To Live and Die in L.A. (1985)
At a Memorabilia event at the NEC, one of the traders once tried to sell me the vinyl soundtrack of this film for £10 when you could buy it on CD very easily for £5. Some people just don’t get it, do they? This is one of the great undiscovered gems of 1980s cinema, and one of those times when William Friedkin hits instead of missing. This has one of those music scores which is great because it’s horribly dated: every time the syndrums and sequencers start pounding away, your attention is commanded and held.

Hero (2002)
Obviously, this would be the R3 director’s cut with the 6.1 DTS ES discrete soundtrack. You can hear every thwack of an arrow. This movie plays much better with the 10 minutes Harvey Weinstein had removed from it rather than without them.

The Hudsucker Proxy (1994)
Unexpected tribute to Anna Nicole Smith. Okay, she wasn’t much of an actress. But here’s a spooky thing. This was the day she’d died or the day after it, and I’d decided it was time to watch this film again. And I had completely forgotten that Anna Nicole was even in this movie, and about halfway through, there she was. Cue X-Files theme. She was only two months younger than me, you know.

Desperately Seeking Susan (1985)
Anna Thomson is in this movie as the magician’s first assistant (before Rosanna Arquette gets the job). She’s an interesting character well worth googling, also goes by the name of Anna Levine. She is, like Jerry Lewis, very popular in France. Madonna is really a character actress, and would have had a much better film career if she’d concentrated in that area. All of the times she’s played a character part, she’s been great: this movie, A League of Their Own, Dangerous Game, Evita. All the times she’s played a leading role (Shanghai Surprise, Body of Evidence, The Next Best Thing) she’s stunk up the place because she’s not a lead; she doesn’t have what it takes. And to those who would say that Evita’s a lead role, I say you’re wrong, it’s a character part. And you can dance, for inspiration.

Yojimbo (1961)
Not the new Criterion re-releases, but the older BFI discs.

Sanjuro (1962)
I think this is the equivalent of John Woo’s Once a Thief, a fun movie knocked out just for the audience. In which case it also has something in common with the two Zhang Yimou movies mentioned hereabouts.

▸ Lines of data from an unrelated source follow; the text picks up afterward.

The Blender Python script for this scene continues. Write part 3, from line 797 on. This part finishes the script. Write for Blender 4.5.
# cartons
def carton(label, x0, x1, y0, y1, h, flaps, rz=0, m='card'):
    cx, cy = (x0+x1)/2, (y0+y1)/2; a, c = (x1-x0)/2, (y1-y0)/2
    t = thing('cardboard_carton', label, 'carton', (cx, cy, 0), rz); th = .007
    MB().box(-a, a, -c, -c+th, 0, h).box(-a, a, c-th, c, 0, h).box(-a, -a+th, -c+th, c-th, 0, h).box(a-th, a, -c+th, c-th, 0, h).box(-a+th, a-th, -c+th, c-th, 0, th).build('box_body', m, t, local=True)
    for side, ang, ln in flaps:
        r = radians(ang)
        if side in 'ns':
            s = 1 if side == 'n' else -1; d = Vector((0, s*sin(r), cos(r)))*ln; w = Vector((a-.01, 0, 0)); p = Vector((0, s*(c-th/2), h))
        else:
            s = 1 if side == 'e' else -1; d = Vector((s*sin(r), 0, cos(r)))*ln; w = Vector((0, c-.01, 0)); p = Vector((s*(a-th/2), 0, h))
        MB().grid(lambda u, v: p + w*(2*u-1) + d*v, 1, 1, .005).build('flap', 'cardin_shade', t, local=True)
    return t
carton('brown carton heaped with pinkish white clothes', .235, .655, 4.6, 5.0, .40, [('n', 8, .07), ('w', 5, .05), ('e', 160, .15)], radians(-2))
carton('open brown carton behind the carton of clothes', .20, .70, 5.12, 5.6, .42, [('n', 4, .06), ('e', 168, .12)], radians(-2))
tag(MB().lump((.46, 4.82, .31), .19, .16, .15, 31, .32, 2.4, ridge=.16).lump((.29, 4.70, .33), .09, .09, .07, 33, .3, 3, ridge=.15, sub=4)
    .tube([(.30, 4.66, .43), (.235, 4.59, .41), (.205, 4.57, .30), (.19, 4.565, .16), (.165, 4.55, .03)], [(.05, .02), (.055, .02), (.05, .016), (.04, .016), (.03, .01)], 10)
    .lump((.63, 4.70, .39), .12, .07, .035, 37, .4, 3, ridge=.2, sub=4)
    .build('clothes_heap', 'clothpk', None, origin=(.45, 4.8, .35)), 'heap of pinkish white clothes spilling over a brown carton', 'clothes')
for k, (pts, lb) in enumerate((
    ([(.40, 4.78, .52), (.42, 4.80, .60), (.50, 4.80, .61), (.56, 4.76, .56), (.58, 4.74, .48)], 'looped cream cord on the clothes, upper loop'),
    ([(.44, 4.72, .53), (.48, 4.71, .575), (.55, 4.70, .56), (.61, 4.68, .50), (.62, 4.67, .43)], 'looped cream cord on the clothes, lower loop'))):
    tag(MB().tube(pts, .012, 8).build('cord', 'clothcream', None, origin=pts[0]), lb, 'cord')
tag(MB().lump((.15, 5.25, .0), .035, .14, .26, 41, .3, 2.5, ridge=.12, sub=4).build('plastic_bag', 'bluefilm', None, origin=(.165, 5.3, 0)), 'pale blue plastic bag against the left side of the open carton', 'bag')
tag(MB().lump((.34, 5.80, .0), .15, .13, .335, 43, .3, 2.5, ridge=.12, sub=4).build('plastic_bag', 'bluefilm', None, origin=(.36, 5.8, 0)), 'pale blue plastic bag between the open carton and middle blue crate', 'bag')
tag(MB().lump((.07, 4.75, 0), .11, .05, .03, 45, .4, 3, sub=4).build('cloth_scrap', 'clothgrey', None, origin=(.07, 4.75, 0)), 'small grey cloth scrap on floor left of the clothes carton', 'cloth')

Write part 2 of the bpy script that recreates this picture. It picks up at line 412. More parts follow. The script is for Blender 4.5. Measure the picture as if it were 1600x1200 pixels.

Crouching Tiger, Hidden Dragon (2000)
I was clearly having a samurai thing in the first half of February. Some say that Crouching Tiger, Hidden Dragon isn’t really about anything in the way that Hero is a political drama and House of Flying Daggers is a love story; all Crouching Tiger, Hidden Dragon is about is a green sword. I will end with Steve Martin’s fantastic joke from the 2001 Oscars (and I may not have this absolutely correct but I’m close): “I went to see Crouching Tiger, Hidden Dragon with a friend and she complained that there weren’t any tigers or dragons in it. Don’t you see, I said, the tigers are crouching and the dragons are hidden.”

Battle Royale (2001)
Obviously this was the two disc extended director’s cut. Considering I hate reality television with a passion, I’ve gravitated towards a number of films which take a satirical view of the whole reality TV phenom, and draw dark conclusions from it. Films like My Little Eye and Series 7: The Contenders. Although the events of Battle Royale aren’t televised, you feel that it won’t be too long before they are.